The summer camp, called “CodeName: Play,” adheres to safety regulations by requiring all kids and counselors to wear a face mask except during eating, running and drinking. 

Relationship manager Kristin Garcia said students will get to run free in the exclusive 25,000-square-feet playhouse that isn’t yet open to the public. The space will give children a chance to open their minds to the possibilities of coding and allow them to take a break from learning sessions.

During each day, there are two sessions: 9 a.m. to 1 p.m. and 1-4 p.m. Only five people are allowed in each room due to safety regulations.

At the end of every session, maintenance staff will clean the floors and walls.

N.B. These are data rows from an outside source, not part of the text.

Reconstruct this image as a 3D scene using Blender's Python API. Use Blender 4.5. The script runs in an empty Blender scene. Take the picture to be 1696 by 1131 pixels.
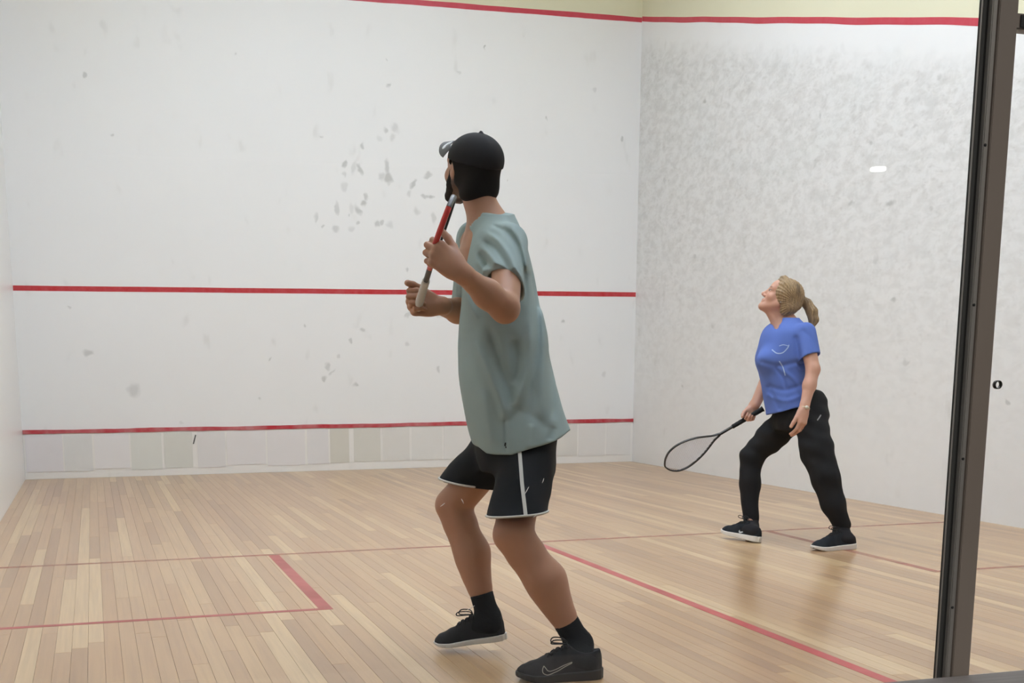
import bpy, bmesh, math, random
import numpy as np
from mathutils import Vector, Matrix
from mathutils.bvhtree import BVHTree

random.seed(7)
rng = np.random.default_rng(7)
SC = bpy.context.scene
COL = SC.collection

# ------------------------------------------------------------------ camera
CAM_POS = np.array([0.6735, -2.4681, 1.0523])
YAW, PITCH, ROLL = .2739, -.1767, -.0067
FPX, PPX, PPY, IW, IH = 1980.5, 719.08, 960.59, 1696, 1131
ca, sa, cb, sb, cc, sc_ = (math.cos(YAW), math.sin(YAW), math.cos(PITCH), math.sin(PITCH), math.cos(ROLL), math.sin(ROLL))
_f = np.array([sa*cb, ca*cb, sb]); _r = np.array([ca, -sa, 0.]); _u = np.cross(_r, _f)
RIGHT = cc*_r + sc_*_u
UP = -sc_*_r + cc*_u
FWD = _f
cam = bpy.data.cameras.new('camera')
cam_ob = bpy.data.objects.new('camera', cam)
COL.objects.link(cam_ob)
cam.sensor_width = 36
cam.lens = 36*FPX/IW
cam.shift_x = (IW/2-PPX)/IW
cam.shift_y = -(IH/2-PPY)/IW
cam.clip_start = .05
m = Matrix.Identity(4)
for i in range(3):
    m[i][0], m[i][1], m[i][2], m[i][3] = RIGHT[i], UP[i], -FWD[i], CAM_POS[i]
cam_ob.matrix_world = m
SC.camera = cam_ob

def at(px, py, depth):
    """world point seen at a photograph pixel at a given distance along the view axis"""
    return CAM_POS + depth*(RIGHT*(px-PPX)/FPX + UP*(PPY-py)/FPX + FWD)
def ray_dir(px, py):
    return RIGHT*(px-PPX)/FPX + UP*(PPY-py)/FPX + FWD
def on_plane(px, py, axis, v):
    d = ray_dir(px, py)
    return CAM_POS + d*(v-CAM_POS[axis])/d[axis]

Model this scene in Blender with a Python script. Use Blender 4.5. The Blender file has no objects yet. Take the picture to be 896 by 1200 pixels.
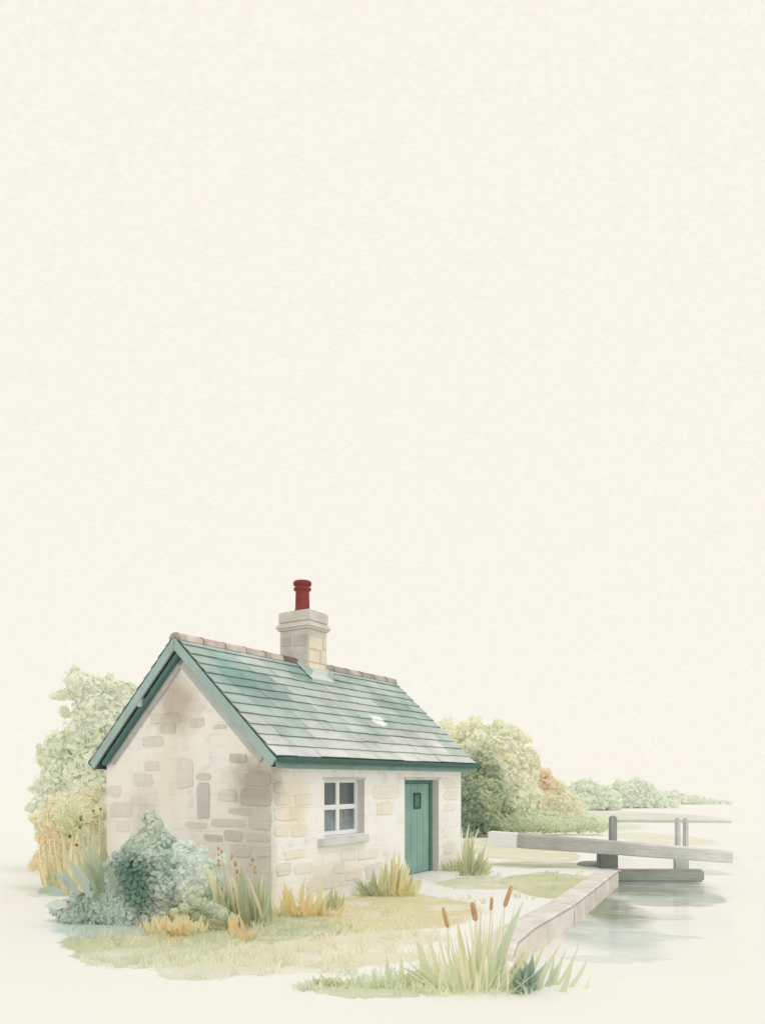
import bpy, bmesh, math, random
from mathutils import Vector, Matrix, noise
random.seed(11)
sc = bpy.context.scene
COL = sc.collection
F = 876.0; CX = 448.0; HY = 914.0; EYE = 1.95        # focal length in photo pixels, horizon, eye height

# ------------------------------------------------------------------ helpers
def P(px, py, d):
    return Vector(((px-CX)/F*d, d, EYE-(py-HY)/F*d))
def G(px, py, z=0.0):
    d = F*(EYE-z)/(py-HY)
    return Vector(((px-CX)/F*d, d, z))
def lin(c):
    c /= 255.0
    return c/12.92 if c <= .04045 else ((c+.055)/1.055)**2.4
W = tuple(lin(v) for v in (250, 245.7, 234.3))
def C(rgb, k=1.0):
    if rgb[2] > rgb[0] and k < .9: rgb = (rgb[0]+3, rgb[1]+1, rgb[2]-6)     # keep the greens on the warm side
    c = [lin(v)/(w*k) for v, w in zip(rgb, W)]; m = max(c)
    return tuple(c) if m < .96 or k < .9 else tuple(v*.96/m for v in c)
def mixc(a, b, t):
    return tuple(x*(1-t)+y*t for x, y in zip(a, b))
def rnd(a, b): return random.uniform(a, b)
def sstep(a, b, x):
    t = max(0, min(1, (x-a)/(b-a))); return t*t*(3-2*t)

def tag(o, label=None, cat=None, group=None, kind=None):
    if label: o['label'] = label
    if cat: o['category'] = cat
    if group: o['group'] = group
    if kind: o['kind'] = kind
    return o
def empty(name, loc, rz=0, **k):
    o = bpy.data.objects.new(name, None); COL.objects.link(o)
    o.location = loc; o.rotation_euler = (0, 0, rz); o.empty_display_size = .2
    return tag(o, **k)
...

“The new invention of robots is taking over at the playhouse to clean the amount of floor space, which can also be seen at the Albuquerque International Aiport,” Garcia said.

According to founder John-Mark Collins, at this summer program, “all kids will receive a laptop to guide them with the basics of coding, in a playful, private and socially distanced environment.”

The camp is partnered with Nusenda Credit Union to fund the laptops for the students. The laptops will also be cleaned between sessions.

Each kid will have the chance to unlock a program called Bitsbox to decode different activities and reach new levels. Bitsbox is a program that ranges from simple to more advanced coding that comes in a box with different materials for coding.

Counselor Eli Rodriguez said this is one of his favorite jobs.

“The activities are super simple. The goal is to get them familiar with coding and computers ... to either paint the background, dress the character or make the character do an action,” Rodriguez said.

At the end of every session, Electric Playhouse will give a discount to a portable Bitsbox subscription.